Tras visitar las dos bodegas subterráneas, Ramón Blas González del Campo (un auténtico crack con 32 años de servicio en la casa) nos pone una copa del vino tinto que les prepara Abdón Segovia con las 350 viñas de la casa. A su lado, Rocío Benito, sumiller y apasionada de Jerez, conversa de palos cortados y albarizas con Moni Castillo y Ángel Carrascosa (del vitoriano Vintage) que, junto a un par de matrimonios amigos, han acudido al reclamo de Lera. Como abre los lunes, es día para que lo frecuenten sus amigos hosteleros –coincidimos con Javi Estévez, de La Tasquería, y hasta con un inspector de la Guía Michelin de visita profesional–.

Cae la noche y un silencio denso se acomoda junto a la chimenea del restaurante-casa rural.
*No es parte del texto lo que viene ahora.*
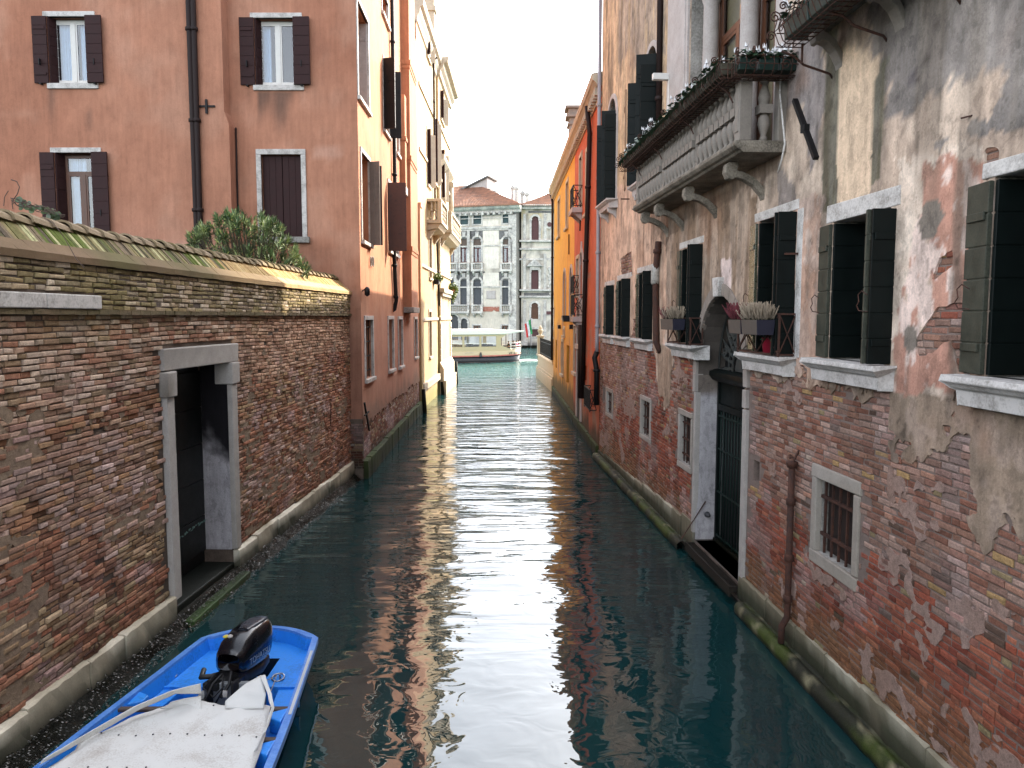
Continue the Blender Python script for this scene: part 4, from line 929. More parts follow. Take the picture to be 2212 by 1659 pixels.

Nos empapamos del conocimiento de Lera... Como sucede con la liebre, nos cuenta, uno de los secretos para cocinar estos pichones de Tierra de Campos es que no se desangren. Por eso hay que ahogarlos o estrangularlos. «Pero son cosas –reflexiona– que hoy hieren ciertas sensibilidades. Hemos humanizado demasiado a los animales; algo que a los de pueblo nos resulta raro porque siempre hemos convivido con la vida y la muerte».